[Collected data]
>>>>>

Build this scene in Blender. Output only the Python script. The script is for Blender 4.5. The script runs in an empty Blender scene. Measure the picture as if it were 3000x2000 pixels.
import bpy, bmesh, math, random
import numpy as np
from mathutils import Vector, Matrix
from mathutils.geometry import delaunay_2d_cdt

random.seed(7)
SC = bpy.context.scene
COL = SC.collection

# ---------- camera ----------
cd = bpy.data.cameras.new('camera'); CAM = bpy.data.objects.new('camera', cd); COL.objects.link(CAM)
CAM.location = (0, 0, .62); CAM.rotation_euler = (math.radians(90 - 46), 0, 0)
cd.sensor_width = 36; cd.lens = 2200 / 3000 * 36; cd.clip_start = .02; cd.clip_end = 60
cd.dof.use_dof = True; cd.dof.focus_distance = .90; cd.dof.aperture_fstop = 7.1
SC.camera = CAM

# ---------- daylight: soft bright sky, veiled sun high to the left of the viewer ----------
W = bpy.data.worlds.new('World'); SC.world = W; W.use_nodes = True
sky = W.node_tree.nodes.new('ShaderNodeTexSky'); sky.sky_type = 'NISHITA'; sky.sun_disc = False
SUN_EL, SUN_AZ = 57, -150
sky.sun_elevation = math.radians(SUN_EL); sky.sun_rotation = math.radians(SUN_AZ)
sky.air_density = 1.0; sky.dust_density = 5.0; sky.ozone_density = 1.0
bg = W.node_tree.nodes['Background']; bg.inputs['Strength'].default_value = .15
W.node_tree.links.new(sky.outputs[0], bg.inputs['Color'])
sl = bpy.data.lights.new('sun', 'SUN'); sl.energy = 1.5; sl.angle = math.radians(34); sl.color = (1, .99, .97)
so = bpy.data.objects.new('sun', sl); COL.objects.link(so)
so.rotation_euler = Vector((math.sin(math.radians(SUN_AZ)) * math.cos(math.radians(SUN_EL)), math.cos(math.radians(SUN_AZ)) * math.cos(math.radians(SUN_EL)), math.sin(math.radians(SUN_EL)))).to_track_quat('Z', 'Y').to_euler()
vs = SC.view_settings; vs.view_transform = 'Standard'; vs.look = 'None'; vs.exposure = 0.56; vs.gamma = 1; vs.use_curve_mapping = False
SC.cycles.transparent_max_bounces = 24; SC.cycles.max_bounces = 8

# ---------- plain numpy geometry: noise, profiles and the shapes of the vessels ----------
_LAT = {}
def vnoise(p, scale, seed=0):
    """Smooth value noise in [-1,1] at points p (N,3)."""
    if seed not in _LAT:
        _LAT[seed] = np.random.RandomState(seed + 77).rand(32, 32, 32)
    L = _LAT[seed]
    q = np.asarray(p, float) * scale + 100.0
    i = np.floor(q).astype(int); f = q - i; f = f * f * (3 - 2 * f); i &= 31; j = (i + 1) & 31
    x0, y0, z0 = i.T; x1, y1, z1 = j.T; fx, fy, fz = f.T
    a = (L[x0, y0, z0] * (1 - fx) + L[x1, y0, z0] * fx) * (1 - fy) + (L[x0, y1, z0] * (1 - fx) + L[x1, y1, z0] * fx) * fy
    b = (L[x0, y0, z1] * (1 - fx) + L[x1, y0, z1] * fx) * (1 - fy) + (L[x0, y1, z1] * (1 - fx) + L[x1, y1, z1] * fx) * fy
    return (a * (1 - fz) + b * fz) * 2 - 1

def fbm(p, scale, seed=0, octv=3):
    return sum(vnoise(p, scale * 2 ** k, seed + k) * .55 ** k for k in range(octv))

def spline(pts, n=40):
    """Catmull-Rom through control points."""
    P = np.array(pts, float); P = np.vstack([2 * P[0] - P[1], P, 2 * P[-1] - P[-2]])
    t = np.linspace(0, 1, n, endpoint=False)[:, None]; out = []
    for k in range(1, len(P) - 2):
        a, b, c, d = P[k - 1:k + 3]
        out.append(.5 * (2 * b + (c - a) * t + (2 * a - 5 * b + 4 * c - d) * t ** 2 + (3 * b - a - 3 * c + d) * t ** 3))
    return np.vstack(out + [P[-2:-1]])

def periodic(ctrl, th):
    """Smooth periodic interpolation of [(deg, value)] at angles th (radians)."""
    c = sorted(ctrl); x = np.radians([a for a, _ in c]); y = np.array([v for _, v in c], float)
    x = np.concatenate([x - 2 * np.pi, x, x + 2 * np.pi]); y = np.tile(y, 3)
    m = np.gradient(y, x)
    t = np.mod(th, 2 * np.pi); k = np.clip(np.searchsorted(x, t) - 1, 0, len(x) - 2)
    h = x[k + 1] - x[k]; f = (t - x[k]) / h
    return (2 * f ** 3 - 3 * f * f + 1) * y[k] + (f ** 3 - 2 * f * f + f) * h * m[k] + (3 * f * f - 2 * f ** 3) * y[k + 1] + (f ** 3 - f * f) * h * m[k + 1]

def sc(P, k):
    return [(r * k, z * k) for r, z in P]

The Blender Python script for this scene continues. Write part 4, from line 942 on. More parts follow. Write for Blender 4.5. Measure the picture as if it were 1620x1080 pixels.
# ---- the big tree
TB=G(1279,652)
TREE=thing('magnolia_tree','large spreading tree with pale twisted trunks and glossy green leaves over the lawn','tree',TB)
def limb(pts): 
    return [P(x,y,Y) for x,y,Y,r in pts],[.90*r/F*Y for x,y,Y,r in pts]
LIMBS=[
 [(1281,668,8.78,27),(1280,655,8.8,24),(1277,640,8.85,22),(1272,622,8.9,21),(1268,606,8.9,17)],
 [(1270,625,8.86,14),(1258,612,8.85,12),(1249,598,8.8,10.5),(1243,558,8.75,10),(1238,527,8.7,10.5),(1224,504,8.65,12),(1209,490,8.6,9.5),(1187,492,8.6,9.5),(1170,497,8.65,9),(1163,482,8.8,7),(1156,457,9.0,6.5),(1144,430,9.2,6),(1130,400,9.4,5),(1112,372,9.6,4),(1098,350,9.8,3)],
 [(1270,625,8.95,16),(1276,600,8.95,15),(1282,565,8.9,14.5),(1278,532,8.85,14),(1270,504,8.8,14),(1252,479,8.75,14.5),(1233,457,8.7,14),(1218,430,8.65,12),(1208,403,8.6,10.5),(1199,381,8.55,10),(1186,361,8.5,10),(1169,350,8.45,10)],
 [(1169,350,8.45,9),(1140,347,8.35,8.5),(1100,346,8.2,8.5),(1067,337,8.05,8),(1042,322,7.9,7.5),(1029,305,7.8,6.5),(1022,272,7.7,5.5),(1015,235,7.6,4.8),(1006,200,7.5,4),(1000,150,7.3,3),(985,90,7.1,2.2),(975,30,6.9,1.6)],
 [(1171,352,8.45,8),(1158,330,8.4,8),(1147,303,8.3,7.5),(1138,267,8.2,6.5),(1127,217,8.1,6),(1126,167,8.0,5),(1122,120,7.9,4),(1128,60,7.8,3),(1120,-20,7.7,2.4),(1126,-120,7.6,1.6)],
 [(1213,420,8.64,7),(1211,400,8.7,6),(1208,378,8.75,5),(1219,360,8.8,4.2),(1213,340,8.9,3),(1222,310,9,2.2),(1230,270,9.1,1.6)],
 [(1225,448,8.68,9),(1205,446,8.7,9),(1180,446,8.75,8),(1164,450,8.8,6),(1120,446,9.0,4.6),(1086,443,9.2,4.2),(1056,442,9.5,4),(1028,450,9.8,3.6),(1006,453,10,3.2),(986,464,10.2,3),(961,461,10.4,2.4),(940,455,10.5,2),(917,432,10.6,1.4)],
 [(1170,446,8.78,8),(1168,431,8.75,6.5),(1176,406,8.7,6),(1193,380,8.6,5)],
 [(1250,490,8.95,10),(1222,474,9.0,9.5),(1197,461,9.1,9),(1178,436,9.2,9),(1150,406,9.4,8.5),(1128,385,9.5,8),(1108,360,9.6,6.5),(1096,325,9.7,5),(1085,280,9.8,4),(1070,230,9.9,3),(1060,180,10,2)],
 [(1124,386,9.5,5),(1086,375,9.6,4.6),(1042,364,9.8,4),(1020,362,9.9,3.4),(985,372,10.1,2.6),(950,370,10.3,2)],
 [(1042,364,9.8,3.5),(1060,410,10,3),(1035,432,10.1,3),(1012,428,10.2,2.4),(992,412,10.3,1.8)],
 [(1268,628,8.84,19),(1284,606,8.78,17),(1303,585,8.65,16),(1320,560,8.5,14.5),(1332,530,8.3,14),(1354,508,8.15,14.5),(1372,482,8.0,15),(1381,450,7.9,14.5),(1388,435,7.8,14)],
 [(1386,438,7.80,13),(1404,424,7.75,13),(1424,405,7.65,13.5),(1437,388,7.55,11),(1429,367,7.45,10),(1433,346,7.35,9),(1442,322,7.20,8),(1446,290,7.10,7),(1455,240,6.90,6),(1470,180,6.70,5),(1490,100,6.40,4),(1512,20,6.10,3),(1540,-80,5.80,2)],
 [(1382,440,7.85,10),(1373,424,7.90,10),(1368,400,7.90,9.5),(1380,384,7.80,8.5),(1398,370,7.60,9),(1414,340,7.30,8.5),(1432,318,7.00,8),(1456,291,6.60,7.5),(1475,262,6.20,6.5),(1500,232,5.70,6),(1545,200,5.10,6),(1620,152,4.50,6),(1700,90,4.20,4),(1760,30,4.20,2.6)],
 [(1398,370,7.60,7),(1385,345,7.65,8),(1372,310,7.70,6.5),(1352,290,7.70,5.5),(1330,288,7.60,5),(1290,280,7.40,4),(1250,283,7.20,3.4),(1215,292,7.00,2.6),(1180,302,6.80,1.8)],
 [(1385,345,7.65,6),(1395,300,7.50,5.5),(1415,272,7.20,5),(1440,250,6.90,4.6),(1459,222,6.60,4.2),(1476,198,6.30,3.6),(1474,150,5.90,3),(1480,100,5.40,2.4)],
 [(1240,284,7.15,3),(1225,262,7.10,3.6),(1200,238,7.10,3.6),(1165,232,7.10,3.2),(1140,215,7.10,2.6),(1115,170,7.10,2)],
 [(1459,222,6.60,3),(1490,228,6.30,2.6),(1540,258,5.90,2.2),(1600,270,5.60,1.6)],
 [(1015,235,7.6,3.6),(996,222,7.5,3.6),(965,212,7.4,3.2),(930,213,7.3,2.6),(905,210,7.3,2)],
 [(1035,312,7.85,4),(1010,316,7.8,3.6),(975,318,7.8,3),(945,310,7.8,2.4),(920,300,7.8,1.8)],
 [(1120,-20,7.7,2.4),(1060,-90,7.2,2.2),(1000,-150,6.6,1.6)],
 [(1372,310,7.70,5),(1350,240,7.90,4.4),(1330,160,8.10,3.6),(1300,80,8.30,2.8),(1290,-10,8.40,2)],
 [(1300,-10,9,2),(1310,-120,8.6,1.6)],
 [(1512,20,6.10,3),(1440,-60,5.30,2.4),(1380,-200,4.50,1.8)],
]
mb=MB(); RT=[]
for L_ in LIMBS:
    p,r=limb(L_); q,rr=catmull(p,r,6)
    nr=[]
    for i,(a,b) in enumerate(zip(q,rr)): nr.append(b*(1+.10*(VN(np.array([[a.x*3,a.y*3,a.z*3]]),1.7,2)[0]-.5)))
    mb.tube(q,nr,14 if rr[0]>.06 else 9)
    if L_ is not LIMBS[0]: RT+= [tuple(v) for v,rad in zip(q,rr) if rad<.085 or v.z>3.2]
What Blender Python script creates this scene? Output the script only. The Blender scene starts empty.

<<<<<

- Instruction
Set down exactly the lines that begin the records and continue through the line bearing "SC.camera = CAM"; include both ends.

- Response to the task
Build this scene in Blender. Output only the Python script. The script is for Blender 4.5. The script runs in an empty Blender scene. Measure the picture as if it were 3000x2000 pixels.
import bpy, bmesh, math, random
import numpy as np
from mathutils import Vector, Matrix
from mathutils.geometry import delaunay_2d_cdt

random.seed(7)
SC = bpy.context.scene
COL = SC.collection

# ---------- camera ----------
cd = bpy.data.cameras.new('camera'); CAM = bpy.data.objects.new('camera', cd); COL.objects.link(CAM)
CAM.location = (0, 0, .62); CAM.rotation_euler = (math.radians(90 - 46), 0, 0)
cd.sensor_width = 36; cd.lens = 2200 / 3000 * 36; cd.clip_start = .02; cd.clip_end = 60
cd.dof.use_dof = True; cd.dof.focus_distance = .90; cd.dof.aperture_fstop = 7.1
SC.camera = CAM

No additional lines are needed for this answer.